Speaking from nearby Carthage, Mo., where he arrived around midnight, Weg said that he made contact with Omri Mani, an Israeli man who was at work when the severe thunderstorm came barreling through town. He knew of another Jewish man currently at a Red Cross shelter.
“If he’s willing, I’ll take him back down to Tulsa,” said the rabbi, who directs Chabad of Oklahoma.
With police lines preventing most movement in and out of Joplin, Weg said that he’s working with relief agencies to coordinate his activities.
“A bunch of Jewish homes were totally flattened,” said the rabbi. “There was no damage to the official building of the Jewish community, but individual homes were totaled.”
The National Weather Service announced that the Joplin tornado, part of a system of storms that spawned at least 11 tornadoes all across the Upper Midwest, was classified as an EF-4 on the Enhanced Fujita scale of intensity, which ranks tornadoes based upon the destruction they cause. Forecasters predicted another round of afternoon severe thunderstorms, some of which could cause tornadoes.
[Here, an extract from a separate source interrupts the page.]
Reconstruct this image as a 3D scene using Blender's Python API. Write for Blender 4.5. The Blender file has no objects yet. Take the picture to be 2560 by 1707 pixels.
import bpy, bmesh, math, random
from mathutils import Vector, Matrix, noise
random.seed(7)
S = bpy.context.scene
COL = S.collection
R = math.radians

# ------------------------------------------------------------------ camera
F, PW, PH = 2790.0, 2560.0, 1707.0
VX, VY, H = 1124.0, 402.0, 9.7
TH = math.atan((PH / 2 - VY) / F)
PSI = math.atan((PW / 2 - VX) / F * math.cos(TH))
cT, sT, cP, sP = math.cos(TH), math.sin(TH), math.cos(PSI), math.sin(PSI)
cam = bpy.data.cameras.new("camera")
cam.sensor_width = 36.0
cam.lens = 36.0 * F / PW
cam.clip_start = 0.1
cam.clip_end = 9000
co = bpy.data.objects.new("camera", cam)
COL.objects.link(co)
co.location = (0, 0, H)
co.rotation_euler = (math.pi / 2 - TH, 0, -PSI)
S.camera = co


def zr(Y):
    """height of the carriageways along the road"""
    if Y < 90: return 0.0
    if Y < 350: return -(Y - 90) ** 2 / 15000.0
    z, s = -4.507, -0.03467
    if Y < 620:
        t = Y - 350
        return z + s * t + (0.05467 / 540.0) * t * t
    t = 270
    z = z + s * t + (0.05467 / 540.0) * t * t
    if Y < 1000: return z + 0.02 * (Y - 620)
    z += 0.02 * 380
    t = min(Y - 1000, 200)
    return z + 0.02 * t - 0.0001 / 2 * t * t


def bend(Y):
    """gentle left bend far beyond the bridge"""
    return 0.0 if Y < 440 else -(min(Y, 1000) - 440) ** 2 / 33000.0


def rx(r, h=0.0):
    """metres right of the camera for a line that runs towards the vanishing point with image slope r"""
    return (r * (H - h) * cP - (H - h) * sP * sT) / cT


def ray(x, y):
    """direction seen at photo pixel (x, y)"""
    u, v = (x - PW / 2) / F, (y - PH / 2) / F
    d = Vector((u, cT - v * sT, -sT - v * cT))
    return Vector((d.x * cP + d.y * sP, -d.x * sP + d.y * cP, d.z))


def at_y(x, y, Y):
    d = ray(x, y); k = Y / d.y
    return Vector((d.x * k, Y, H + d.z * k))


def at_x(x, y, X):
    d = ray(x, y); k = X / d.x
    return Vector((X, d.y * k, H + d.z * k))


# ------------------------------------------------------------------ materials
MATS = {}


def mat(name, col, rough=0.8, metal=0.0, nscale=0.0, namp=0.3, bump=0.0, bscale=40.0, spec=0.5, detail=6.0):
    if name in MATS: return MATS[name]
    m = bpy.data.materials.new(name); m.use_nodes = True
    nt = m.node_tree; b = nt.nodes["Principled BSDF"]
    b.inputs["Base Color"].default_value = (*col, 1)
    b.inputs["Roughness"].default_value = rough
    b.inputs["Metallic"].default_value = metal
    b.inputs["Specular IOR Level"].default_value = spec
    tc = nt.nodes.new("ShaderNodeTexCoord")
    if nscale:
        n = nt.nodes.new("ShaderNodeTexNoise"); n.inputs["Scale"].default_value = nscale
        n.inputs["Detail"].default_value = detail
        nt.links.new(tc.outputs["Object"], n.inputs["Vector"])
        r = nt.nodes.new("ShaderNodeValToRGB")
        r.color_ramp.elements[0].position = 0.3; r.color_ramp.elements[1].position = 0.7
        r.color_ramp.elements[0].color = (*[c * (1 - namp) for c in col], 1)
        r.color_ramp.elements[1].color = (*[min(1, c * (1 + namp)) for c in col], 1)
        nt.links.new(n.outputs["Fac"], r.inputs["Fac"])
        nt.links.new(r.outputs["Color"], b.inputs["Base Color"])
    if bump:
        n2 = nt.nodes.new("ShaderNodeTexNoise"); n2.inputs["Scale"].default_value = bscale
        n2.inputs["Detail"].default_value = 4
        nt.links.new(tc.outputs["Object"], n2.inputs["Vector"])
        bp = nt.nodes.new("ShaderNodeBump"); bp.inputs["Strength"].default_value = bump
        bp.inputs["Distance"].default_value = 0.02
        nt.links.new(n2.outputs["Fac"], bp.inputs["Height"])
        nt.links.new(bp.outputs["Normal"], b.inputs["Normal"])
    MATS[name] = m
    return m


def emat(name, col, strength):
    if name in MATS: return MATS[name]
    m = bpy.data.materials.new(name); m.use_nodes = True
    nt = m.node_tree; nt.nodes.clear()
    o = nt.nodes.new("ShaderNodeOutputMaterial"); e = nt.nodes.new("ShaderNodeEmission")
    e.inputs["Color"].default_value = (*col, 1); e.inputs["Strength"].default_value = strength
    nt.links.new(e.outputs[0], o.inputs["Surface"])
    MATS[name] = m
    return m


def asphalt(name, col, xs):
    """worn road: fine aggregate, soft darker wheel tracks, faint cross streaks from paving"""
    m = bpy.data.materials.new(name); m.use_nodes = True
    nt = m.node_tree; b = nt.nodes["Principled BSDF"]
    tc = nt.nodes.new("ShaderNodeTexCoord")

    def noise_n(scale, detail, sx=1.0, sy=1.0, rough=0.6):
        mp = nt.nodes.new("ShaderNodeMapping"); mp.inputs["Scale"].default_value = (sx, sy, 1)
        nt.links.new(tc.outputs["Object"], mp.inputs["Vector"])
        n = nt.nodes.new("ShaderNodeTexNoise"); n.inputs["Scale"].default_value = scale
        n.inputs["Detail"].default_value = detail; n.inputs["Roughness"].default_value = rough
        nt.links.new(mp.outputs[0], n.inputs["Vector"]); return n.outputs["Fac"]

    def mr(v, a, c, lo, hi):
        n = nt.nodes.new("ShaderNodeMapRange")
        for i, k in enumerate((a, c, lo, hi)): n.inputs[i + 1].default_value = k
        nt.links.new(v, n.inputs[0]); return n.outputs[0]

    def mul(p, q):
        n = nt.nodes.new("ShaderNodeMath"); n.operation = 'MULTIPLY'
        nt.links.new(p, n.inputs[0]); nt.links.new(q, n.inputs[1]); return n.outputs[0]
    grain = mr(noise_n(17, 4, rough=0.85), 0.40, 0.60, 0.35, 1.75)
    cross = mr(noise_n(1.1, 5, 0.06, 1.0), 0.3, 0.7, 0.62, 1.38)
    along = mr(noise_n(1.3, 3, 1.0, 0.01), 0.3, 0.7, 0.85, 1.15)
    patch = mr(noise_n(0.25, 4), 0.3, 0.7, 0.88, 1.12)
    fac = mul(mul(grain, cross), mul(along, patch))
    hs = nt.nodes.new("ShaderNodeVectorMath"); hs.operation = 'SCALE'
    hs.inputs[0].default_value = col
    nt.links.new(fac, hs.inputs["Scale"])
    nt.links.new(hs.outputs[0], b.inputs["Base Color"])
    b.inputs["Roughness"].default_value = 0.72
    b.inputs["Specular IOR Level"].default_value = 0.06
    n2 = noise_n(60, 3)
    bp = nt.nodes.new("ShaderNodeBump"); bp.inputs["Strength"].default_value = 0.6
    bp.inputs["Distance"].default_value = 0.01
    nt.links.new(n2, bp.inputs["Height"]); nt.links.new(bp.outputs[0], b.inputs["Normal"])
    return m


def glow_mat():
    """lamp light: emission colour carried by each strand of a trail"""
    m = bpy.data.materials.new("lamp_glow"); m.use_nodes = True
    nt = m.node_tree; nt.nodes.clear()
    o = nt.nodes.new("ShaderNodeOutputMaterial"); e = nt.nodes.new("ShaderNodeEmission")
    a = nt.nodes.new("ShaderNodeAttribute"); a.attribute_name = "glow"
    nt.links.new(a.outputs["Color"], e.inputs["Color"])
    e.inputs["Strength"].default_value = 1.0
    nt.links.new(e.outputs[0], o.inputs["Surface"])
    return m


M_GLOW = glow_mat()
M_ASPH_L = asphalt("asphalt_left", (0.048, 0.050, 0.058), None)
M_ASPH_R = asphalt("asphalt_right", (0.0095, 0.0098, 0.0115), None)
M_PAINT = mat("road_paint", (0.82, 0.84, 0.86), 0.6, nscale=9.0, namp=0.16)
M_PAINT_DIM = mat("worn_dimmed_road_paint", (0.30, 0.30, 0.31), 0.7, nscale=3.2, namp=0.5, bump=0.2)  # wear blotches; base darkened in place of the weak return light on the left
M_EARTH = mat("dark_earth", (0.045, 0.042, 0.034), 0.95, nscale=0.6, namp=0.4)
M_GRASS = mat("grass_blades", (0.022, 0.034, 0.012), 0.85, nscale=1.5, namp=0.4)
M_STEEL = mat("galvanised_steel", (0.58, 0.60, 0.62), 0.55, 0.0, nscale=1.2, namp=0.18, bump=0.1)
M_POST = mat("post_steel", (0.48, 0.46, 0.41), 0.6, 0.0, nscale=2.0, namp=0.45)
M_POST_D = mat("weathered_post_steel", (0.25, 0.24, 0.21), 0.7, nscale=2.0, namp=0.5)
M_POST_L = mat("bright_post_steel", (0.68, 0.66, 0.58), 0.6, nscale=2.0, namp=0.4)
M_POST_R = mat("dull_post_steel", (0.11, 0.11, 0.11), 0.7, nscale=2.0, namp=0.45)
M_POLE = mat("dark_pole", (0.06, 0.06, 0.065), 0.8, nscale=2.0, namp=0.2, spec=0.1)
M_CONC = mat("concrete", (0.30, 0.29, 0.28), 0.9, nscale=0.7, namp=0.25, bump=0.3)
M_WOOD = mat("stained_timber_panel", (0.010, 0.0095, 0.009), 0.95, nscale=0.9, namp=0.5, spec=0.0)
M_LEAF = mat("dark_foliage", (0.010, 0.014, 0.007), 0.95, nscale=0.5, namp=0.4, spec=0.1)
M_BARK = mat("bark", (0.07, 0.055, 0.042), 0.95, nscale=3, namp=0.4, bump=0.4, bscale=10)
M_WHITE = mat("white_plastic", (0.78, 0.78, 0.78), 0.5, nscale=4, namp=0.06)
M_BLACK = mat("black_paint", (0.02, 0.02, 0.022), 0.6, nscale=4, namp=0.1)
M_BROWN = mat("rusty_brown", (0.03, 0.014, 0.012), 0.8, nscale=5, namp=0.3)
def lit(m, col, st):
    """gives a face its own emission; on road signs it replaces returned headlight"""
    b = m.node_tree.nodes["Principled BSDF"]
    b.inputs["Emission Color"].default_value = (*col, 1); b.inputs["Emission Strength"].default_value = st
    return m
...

At the Red Cross, which opened a shelter for 1,000 people shortly after the tornado struck, officials urged people to donate money to the relief effort.
“Our thoughts and sympathies are with those who lost loved ones or have suffered through these deadly storms,” said Red Cross Disaster Services vice president Charley Shimanski. “The Red Cross already has people on the ground to help in these communities, and we have more on the way today.”